**TASK PROMPT:** Type again, exactly, the lines below from the start through the line that includes "second third fourth".

**DATA BLOCK:**
+===+

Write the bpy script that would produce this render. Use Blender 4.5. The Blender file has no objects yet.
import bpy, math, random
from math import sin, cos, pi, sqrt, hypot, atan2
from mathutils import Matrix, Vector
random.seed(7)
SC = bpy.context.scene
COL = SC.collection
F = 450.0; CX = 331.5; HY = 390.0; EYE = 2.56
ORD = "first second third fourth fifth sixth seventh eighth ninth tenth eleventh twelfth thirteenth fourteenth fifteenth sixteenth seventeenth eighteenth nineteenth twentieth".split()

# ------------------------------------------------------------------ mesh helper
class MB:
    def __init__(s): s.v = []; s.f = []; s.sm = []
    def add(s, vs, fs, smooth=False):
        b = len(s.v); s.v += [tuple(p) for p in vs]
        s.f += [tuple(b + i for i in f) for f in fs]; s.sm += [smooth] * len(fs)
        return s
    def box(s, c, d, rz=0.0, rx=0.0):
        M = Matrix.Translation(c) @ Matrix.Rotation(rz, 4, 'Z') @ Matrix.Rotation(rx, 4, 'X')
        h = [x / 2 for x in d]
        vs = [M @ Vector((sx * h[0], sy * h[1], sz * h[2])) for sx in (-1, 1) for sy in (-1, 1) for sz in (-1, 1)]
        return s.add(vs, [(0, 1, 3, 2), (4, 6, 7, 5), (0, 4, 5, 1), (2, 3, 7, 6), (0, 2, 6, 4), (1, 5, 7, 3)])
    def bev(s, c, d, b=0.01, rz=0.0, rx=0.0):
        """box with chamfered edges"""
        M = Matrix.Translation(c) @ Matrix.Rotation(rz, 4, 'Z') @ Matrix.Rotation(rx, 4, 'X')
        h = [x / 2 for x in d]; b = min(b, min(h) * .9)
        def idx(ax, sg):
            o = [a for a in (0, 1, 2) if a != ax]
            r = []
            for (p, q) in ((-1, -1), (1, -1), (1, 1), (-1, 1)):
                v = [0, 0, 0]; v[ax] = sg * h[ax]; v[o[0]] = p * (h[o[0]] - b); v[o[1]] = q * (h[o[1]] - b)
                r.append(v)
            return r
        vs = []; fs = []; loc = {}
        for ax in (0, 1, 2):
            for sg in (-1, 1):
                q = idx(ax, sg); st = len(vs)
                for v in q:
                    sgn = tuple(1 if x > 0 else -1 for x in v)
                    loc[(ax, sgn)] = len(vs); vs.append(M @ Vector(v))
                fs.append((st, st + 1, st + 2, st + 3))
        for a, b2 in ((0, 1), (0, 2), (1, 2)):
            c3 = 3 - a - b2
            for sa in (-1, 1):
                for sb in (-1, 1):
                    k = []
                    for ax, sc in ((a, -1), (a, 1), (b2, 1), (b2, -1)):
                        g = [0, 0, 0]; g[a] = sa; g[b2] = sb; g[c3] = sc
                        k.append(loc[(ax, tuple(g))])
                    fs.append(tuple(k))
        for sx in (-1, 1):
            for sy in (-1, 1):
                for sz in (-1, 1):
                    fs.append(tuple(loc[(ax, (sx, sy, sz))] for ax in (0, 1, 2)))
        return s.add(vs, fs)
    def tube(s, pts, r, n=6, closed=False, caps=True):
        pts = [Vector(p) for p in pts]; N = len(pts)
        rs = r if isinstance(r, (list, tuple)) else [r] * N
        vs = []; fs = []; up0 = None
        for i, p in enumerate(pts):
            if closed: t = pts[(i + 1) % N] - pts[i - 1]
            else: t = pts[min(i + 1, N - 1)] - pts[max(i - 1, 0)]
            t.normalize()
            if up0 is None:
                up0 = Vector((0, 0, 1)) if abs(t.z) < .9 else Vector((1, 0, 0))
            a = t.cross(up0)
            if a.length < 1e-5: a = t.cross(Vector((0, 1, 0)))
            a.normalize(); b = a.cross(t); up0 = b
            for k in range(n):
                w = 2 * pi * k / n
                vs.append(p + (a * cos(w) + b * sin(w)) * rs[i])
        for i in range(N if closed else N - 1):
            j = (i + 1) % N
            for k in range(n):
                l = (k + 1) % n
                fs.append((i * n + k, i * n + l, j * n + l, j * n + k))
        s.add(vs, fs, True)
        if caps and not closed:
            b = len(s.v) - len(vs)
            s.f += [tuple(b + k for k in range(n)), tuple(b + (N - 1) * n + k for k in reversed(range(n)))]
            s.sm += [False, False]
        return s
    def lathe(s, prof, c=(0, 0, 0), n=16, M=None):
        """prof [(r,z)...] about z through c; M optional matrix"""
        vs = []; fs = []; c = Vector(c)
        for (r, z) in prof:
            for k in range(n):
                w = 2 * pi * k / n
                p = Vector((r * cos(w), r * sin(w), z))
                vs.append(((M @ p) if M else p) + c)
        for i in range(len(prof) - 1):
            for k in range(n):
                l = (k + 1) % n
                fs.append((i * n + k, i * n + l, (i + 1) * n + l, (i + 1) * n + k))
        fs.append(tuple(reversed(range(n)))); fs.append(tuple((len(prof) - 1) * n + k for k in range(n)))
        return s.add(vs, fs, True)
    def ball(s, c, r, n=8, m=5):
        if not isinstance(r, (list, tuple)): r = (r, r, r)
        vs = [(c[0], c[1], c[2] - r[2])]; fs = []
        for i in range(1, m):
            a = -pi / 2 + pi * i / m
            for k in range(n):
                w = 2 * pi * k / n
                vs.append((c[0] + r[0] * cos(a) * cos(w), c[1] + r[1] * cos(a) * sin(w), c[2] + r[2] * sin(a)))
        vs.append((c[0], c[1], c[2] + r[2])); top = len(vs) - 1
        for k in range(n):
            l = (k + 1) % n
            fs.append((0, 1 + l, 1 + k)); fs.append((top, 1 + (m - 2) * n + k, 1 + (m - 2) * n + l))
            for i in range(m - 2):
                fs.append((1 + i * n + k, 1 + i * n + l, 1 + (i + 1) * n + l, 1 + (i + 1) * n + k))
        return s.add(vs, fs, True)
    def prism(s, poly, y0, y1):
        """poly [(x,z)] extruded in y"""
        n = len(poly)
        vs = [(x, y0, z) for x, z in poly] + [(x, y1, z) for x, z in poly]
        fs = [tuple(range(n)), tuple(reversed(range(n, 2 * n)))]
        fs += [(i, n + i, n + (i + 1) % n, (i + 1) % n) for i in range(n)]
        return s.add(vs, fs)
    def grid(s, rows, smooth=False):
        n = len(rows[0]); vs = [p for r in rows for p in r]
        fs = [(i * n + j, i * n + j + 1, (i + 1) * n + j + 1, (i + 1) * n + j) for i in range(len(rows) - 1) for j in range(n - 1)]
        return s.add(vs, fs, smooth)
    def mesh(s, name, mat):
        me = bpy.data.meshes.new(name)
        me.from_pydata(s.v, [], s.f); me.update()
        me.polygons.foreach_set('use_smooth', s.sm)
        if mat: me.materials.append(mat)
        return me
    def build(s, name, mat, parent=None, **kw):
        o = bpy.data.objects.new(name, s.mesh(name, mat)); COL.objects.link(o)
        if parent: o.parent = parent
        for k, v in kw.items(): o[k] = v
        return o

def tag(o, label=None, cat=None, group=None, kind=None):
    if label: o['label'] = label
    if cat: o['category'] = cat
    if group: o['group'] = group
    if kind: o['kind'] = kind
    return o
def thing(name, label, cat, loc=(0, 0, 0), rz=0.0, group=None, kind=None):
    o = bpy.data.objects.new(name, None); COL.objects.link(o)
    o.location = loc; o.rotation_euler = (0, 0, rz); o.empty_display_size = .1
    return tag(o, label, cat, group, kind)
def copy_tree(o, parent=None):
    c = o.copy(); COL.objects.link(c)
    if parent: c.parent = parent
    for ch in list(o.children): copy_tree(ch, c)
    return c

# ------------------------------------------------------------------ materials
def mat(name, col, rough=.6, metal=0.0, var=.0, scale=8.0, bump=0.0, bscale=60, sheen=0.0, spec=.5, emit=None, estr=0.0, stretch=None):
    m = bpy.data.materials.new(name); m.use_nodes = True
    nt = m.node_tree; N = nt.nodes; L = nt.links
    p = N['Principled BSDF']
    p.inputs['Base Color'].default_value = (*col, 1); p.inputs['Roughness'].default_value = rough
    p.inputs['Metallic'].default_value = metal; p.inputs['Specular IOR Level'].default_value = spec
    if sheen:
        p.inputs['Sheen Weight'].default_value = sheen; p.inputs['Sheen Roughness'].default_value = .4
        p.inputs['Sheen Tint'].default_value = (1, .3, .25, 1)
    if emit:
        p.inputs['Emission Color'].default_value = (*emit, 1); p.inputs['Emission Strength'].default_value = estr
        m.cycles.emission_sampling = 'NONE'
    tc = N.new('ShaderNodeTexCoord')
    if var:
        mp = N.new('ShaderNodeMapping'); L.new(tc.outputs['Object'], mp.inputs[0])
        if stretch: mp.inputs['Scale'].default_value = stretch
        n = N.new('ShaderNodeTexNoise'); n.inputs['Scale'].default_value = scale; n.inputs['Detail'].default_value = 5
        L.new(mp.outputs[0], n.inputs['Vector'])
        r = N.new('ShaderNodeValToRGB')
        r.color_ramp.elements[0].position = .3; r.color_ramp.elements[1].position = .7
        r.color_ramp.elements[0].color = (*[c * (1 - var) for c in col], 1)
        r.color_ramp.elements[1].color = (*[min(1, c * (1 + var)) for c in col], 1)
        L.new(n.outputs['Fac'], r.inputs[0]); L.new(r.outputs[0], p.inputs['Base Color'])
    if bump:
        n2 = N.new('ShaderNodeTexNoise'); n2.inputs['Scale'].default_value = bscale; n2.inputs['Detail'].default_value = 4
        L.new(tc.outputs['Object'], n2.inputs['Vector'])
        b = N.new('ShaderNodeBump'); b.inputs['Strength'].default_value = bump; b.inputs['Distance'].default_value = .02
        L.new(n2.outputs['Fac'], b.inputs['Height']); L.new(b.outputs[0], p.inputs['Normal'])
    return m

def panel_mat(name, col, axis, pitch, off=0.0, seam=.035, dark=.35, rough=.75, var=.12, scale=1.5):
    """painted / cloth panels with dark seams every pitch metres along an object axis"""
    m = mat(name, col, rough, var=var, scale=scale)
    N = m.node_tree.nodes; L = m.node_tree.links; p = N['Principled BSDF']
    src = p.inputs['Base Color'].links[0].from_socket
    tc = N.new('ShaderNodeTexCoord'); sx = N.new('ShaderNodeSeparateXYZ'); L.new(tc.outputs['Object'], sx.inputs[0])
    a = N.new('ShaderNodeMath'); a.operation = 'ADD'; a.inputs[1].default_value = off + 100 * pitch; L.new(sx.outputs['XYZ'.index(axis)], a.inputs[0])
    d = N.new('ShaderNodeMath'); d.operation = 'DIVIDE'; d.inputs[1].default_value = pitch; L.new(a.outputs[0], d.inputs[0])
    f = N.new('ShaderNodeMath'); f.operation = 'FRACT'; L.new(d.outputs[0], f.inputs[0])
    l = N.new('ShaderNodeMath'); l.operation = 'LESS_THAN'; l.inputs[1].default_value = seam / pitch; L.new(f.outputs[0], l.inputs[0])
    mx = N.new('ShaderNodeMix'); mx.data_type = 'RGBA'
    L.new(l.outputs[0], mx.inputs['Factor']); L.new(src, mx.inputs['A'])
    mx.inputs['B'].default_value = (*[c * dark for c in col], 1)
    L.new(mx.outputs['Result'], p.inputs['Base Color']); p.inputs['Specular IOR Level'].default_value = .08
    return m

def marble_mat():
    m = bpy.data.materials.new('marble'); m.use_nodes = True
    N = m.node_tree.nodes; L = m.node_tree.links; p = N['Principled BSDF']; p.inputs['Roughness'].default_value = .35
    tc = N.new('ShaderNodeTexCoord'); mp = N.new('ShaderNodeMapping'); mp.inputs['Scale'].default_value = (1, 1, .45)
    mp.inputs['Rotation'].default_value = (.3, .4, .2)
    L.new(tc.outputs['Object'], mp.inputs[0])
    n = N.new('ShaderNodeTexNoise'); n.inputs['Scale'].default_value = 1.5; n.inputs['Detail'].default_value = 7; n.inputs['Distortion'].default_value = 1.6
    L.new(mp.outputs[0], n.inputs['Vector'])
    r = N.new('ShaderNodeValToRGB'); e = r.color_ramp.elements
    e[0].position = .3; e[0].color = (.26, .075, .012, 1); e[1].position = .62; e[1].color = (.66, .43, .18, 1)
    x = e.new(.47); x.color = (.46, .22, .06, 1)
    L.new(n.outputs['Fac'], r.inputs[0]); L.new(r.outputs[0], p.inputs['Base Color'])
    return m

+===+

**ANSWER BELOW:**
Write the bpy script that would produce this render. Use Blender 4.5. The Blender file has no objects yet.
import bpy, math, random
from math import sin, cos, pi, sqrt, hypot, atan2
from mathutils import Matrix, Vector
random.seed(7)
SC = bpy.context.scene
COL = SC.collection
F = 450.0; CX = 331.5; HY = 390.0; EYE = 2.56
ORD = "first second third fourth fifth sixth seventh eighth ninth tenth eleventh twelfth thirteenth fourteenth fifteenth sixteenth seventeenth eighteenth nineteenth twentieth".split()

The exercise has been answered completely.